TO BE DONE | Locate all lines with the word "picture" and copy them out.

INFORMATION SUPPLIED |
-*-*-

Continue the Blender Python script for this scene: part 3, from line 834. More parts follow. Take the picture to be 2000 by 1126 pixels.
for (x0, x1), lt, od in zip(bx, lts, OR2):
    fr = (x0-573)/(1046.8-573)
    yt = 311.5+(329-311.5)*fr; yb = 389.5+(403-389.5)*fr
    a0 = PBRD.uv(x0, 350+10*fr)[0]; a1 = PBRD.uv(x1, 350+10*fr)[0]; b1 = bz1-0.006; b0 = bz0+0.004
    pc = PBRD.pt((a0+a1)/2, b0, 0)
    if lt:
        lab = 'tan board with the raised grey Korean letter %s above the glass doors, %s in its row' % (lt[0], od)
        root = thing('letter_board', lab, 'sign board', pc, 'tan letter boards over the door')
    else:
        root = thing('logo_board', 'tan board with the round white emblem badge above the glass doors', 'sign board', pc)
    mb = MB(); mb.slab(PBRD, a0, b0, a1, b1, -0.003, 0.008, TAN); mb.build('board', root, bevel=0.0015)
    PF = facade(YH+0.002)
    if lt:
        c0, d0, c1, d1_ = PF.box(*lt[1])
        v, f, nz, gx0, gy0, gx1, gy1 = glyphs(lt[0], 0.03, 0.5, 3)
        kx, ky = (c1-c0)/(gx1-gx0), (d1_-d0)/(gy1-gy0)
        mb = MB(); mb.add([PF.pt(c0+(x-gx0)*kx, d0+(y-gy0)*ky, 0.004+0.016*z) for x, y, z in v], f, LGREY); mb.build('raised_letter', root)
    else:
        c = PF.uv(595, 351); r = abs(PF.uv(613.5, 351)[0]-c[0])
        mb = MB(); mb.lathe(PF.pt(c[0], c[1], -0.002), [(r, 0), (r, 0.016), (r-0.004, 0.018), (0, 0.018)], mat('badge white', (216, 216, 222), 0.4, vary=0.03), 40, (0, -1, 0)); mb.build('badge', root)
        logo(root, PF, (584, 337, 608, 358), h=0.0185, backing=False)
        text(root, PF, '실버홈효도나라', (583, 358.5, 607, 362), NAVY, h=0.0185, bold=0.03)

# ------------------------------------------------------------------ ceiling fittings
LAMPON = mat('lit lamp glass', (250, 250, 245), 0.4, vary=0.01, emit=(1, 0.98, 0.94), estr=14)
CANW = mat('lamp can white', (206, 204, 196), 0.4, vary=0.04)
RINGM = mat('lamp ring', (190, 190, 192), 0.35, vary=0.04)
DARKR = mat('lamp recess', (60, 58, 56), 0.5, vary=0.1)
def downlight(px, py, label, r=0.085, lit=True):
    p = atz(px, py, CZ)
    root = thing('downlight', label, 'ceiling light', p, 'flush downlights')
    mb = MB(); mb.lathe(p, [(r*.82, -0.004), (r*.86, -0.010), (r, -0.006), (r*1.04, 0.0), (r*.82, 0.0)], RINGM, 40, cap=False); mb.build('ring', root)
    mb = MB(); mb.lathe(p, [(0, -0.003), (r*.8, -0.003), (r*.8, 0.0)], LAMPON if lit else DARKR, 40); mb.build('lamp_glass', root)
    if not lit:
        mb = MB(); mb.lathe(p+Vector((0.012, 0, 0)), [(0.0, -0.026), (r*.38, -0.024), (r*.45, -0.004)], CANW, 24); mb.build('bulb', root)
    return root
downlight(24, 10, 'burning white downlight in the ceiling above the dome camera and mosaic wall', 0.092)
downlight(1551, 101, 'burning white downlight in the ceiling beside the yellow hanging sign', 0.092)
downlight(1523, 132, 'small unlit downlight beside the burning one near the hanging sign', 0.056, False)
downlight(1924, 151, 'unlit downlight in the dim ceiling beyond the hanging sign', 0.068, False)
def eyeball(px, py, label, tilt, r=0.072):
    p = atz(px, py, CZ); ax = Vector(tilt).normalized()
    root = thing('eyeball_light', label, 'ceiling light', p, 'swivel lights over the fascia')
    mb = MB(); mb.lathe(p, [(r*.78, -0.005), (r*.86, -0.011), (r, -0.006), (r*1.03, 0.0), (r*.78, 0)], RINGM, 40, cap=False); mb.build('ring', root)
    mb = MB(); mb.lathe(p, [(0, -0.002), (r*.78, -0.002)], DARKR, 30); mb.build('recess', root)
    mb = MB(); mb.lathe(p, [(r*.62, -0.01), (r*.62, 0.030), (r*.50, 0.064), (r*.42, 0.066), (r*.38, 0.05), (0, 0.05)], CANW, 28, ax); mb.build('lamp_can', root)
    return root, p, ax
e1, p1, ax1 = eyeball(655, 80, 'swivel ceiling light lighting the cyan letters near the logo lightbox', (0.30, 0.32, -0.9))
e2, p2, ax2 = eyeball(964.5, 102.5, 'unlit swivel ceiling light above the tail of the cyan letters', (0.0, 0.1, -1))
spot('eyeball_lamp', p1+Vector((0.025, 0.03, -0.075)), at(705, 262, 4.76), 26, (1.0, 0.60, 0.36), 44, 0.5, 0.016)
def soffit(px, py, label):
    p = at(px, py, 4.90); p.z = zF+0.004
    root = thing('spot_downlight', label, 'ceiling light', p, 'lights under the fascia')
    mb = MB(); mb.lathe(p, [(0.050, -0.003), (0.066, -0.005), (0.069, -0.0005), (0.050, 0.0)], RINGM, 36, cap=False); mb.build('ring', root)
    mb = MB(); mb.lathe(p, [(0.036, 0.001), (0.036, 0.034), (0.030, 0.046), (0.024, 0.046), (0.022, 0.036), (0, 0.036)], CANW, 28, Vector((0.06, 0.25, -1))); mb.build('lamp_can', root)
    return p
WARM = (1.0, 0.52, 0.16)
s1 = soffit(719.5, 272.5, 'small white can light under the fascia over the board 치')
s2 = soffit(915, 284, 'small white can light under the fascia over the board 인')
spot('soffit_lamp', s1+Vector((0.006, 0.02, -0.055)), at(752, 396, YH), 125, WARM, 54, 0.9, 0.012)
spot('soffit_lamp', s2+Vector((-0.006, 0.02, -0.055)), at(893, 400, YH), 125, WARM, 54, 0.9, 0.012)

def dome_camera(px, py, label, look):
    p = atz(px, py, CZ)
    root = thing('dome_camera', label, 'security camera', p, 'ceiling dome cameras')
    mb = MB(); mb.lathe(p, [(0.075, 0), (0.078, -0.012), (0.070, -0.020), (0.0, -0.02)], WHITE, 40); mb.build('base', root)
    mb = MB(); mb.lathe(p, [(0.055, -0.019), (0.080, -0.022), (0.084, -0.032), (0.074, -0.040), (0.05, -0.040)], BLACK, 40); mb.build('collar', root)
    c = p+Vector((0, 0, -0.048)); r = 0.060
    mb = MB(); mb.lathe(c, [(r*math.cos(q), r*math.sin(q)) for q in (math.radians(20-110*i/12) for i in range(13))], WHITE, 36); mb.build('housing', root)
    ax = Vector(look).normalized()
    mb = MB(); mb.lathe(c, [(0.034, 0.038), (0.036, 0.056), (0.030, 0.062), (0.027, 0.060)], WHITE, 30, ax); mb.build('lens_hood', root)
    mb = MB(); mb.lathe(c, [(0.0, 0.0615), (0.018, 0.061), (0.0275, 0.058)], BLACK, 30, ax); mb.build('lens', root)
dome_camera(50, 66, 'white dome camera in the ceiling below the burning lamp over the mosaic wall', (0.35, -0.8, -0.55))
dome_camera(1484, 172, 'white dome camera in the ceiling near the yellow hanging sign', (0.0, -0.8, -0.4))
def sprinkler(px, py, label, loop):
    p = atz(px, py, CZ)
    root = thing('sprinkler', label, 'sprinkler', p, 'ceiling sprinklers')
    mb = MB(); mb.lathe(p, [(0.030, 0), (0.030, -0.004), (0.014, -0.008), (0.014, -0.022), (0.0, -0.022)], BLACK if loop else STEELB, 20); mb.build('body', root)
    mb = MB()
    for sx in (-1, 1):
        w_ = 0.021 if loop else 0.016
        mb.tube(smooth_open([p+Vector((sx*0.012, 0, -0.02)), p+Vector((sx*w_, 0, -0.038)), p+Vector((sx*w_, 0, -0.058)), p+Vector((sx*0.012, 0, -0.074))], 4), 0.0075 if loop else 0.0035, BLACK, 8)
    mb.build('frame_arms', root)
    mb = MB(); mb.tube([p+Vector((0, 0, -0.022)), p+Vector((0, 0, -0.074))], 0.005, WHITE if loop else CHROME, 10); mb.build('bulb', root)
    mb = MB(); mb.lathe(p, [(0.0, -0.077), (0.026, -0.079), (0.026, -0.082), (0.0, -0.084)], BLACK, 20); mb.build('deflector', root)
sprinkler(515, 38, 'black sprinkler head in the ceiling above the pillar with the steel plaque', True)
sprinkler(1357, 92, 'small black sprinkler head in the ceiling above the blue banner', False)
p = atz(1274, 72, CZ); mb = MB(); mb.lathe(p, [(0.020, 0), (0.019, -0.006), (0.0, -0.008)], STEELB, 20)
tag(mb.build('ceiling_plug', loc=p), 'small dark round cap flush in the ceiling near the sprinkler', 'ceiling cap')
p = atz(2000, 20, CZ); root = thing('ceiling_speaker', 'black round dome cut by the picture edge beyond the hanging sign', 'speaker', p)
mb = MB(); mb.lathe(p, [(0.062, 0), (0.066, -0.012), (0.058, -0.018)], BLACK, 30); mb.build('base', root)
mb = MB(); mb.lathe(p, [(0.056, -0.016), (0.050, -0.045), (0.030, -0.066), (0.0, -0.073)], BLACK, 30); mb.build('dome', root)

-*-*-

THE OUTPUT |
Continue the Blender Python script for this scene: part 3, from line 834. More parts follow. Take the picture to be 2000 by 1126 pixels.
p = atz(2000, 20, CZ); root = thing('ceiling_speaker', 'black round dome cut by the picture edge beyond the hanging sign', 'speaker', p)